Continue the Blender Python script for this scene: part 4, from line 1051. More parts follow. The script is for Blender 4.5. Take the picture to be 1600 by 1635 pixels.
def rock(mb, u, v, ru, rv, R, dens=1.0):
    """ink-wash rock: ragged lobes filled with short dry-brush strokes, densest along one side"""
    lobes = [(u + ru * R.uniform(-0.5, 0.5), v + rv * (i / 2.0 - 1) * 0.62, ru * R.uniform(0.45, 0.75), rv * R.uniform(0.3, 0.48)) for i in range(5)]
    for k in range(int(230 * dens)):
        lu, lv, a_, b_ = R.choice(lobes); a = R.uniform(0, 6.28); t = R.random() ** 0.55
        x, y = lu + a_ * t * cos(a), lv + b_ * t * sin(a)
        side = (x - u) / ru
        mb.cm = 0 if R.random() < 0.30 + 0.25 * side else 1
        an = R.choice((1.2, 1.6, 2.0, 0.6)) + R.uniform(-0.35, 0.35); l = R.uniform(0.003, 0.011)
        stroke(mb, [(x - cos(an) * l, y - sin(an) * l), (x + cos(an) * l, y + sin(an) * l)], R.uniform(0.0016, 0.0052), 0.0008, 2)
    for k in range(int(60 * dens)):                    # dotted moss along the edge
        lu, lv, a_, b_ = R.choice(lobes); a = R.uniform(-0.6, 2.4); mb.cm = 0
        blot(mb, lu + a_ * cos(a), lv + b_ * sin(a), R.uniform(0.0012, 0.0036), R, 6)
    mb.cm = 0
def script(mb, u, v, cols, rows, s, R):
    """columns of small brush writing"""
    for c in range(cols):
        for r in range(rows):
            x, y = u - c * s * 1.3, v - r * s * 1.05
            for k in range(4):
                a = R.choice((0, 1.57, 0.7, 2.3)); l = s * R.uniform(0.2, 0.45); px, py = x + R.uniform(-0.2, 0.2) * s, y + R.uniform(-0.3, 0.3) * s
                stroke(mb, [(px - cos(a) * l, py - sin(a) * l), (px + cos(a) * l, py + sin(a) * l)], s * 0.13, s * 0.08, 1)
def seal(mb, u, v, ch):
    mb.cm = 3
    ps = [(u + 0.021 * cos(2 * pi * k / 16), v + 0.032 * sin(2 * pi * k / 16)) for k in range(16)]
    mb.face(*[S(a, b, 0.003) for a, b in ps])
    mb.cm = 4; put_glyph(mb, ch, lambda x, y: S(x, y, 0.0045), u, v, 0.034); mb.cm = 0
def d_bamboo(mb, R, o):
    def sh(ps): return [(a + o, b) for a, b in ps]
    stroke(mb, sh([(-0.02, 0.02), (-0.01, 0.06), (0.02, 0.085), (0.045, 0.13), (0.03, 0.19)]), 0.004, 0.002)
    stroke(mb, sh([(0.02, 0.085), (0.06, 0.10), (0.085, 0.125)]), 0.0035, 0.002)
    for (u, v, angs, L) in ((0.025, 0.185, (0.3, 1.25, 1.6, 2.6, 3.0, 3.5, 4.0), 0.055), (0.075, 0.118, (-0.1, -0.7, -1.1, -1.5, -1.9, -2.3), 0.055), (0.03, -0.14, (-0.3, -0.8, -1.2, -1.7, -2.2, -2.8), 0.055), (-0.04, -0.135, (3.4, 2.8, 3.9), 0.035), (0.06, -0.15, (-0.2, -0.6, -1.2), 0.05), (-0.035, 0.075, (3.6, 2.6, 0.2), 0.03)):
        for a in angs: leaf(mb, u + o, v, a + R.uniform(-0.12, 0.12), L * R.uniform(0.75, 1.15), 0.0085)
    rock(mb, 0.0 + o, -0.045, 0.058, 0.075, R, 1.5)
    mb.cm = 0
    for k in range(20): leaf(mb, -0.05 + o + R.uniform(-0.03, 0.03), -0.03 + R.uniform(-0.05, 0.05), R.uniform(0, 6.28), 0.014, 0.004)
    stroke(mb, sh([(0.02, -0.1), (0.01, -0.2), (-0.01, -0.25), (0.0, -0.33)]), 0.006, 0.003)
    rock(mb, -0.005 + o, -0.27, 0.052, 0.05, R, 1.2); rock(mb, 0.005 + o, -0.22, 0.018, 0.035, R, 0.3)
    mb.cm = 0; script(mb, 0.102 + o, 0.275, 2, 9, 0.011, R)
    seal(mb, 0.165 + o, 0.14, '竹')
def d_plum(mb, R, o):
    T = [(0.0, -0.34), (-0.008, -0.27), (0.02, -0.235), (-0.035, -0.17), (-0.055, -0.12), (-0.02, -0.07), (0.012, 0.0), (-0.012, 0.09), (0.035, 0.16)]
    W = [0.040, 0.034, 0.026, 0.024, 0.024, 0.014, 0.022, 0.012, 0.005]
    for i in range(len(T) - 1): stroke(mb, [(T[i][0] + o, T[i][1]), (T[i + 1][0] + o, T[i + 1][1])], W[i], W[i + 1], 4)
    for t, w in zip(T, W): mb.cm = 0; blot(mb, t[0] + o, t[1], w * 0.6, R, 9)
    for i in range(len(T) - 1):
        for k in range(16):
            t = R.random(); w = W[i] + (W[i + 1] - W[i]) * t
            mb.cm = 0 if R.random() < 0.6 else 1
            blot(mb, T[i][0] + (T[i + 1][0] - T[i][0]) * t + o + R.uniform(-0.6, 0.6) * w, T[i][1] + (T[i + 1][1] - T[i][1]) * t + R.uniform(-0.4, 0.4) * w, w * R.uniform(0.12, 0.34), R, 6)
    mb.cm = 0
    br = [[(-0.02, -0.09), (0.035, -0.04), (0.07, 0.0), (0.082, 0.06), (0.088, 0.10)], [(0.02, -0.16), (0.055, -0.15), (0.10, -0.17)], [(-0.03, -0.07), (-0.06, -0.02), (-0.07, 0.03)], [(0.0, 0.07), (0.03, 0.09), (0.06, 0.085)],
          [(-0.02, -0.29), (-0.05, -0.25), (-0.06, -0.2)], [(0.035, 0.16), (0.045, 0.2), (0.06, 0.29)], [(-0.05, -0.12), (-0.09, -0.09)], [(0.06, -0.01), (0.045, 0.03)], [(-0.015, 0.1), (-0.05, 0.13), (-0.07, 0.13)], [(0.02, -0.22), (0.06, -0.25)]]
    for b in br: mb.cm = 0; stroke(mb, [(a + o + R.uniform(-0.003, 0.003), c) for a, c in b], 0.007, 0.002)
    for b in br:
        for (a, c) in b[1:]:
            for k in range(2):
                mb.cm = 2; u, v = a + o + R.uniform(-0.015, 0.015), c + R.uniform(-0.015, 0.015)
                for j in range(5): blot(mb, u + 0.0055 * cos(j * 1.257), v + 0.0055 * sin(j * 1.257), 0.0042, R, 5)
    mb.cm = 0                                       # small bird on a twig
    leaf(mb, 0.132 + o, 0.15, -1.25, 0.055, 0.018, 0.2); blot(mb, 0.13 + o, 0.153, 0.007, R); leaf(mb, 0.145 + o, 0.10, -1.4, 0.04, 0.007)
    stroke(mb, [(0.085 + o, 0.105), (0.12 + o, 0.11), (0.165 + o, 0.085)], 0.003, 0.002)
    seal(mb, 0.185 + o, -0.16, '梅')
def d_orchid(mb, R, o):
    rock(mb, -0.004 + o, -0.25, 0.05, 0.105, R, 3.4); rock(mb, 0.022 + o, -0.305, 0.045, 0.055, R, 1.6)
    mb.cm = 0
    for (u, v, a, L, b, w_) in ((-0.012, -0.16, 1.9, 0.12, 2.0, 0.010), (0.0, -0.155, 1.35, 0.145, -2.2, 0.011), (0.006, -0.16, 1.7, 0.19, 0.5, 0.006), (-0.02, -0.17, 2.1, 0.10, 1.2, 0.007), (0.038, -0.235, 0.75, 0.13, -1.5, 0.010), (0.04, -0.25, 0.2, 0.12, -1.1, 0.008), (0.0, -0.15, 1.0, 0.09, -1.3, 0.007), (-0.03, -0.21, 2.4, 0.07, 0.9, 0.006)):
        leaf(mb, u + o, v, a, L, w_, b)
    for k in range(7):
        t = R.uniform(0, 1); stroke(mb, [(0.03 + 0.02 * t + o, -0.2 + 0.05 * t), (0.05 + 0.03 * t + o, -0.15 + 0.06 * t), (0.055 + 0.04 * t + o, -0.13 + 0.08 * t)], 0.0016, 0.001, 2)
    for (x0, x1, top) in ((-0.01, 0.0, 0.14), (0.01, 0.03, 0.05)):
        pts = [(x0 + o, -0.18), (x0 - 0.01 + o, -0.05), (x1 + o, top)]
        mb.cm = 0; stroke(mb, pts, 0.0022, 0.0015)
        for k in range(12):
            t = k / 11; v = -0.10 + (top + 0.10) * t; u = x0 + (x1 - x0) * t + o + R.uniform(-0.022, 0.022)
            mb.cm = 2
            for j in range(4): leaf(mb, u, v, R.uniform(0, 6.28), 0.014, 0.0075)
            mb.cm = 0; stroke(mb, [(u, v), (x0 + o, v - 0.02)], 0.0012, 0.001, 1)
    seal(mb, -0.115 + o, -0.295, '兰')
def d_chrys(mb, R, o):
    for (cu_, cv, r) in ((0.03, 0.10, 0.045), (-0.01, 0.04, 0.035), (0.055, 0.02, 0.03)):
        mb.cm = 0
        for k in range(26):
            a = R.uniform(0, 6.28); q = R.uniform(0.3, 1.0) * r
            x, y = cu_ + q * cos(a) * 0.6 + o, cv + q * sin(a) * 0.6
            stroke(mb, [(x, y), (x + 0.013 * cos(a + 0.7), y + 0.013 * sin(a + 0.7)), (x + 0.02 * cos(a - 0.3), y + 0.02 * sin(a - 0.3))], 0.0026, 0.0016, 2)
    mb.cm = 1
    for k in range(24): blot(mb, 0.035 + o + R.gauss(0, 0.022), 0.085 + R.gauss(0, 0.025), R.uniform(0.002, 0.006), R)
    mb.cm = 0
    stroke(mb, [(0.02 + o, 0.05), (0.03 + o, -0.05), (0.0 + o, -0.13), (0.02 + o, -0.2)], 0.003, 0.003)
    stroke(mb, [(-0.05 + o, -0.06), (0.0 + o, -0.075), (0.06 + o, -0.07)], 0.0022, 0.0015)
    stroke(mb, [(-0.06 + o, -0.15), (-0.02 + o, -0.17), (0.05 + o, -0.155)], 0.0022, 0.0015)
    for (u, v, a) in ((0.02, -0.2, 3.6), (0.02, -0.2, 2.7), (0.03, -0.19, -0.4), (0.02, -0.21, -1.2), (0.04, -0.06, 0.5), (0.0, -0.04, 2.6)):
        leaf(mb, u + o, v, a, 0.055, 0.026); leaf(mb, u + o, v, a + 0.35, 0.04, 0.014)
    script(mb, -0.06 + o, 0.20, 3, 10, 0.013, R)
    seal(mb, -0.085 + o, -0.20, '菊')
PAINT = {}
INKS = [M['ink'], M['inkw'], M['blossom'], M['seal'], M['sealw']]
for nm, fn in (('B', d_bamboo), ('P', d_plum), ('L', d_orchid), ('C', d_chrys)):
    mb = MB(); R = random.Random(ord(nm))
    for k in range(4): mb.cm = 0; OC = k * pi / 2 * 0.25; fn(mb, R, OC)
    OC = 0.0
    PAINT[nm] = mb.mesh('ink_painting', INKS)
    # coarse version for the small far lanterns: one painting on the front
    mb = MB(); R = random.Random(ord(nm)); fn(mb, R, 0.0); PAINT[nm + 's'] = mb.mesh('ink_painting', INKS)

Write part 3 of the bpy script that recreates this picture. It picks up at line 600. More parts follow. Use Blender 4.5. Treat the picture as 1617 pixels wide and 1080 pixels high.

Objective: Report how many lines of the data contain the word "this", using the number alone.

Written reply: 2